__Material for the task__.
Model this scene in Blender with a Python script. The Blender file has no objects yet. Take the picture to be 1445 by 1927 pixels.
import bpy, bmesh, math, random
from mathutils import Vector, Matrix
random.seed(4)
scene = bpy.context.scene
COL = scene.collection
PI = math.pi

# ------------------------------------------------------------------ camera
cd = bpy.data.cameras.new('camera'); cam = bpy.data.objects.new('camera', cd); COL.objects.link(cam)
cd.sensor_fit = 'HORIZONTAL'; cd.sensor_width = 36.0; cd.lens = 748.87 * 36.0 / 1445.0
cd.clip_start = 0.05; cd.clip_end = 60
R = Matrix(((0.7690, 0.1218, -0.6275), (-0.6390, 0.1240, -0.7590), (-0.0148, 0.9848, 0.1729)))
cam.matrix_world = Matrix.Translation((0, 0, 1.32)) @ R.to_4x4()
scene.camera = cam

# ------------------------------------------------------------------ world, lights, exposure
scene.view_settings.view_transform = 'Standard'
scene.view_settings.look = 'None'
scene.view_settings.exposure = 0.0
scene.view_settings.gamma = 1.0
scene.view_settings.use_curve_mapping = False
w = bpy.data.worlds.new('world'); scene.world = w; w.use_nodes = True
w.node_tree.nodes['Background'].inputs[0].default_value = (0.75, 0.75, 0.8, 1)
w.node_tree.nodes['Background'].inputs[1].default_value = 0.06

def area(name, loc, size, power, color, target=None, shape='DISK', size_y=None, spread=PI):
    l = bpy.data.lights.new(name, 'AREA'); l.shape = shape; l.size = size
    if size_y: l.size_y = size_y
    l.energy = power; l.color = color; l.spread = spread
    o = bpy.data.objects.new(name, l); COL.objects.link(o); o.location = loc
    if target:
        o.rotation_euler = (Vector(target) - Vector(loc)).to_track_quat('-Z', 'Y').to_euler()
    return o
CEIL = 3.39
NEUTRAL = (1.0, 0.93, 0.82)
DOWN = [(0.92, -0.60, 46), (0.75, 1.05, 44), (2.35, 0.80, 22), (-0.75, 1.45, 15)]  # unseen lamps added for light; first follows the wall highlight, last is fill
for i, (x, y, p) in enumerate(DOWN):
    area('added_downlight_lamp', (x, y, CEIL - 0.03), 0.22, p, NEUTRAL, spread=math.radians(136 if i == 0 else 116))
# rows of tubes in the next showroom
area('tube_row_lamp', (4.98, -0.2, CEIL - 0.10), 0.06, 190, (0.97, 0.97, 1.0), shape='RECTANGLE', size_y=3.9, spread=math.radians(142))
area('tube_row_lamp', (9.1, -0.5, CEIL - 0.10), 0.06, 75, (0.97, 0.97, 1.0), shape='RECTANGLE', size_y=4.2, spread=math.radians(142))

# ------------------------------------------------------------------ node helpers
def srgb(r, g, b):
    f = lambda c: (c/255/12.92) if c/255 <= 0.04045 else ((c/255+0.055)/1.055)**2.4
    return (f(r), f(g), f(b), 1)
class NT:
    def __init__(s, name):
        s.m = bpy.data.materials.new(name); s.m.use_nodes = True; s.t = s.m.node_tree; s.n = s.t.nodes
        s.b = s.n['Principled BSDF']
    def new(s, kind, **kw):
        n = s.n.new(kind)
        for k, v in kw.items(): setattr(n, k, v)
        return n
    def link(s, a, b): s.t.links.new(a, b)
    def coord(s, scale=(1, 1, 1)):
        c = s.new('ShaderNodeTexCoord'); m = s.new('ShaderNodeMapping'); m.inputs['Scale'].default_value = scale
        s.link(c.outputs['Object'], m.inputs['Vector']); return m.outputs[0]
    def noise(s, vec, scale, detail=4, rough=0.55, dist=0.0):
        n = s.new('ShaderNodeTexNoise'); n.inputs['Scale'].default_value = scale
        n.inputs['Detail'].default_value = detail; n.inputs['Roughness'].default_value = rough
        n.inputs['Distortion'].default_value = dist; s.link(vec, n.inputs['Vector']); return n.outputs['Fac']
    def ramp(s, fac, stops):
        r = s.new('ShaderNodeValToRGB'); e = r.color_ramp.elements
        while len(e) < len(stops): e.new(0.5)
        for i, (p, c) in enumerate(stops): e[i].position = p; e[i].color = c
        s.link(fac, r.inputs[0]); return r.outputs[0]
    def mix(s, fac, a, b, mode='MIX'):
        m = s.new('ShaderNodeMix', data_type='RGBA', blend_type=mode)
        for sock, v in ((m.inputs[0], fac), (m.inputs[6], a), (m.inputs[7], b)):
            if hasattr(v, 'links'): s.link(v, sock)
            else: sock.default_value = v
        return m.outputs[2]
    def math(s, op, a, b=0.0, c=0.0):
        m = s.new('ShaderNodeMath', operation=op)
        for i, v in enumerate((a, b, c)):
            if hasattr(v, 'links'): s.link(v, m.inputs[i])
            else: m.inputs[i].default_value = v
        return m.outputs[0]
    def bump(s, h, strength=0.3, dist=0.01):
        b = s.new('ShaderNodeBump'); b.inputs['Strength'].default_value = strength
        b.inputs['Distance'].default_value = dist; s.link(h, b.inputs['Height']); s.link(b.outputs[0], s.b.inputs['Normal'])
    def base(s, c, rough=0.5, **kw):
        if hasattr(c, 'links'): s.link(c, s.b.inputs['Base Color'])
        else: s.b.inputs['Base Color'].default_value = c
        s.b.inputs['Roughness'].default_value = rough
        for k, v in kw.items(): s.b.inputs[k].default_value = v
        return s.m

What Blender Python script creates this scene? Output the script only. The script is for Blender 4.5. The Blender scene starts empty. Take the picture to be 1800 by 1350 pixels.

__Work instructions__. Return exactly, please, the lines of the material from the first one down to and including the line where "PI = math.pi" appears.

__Result for this task__.
Model this scene in Blender with a Python script. The Blender file has no objects yet. Take the picture to be 1445 by 1927 pixels.
import bpy, bmesh, math, random
from mathutils import Vector, Matrix
random.seed(4)
scene = bpy.context.scene
COL = scene.collection
PI = math.pi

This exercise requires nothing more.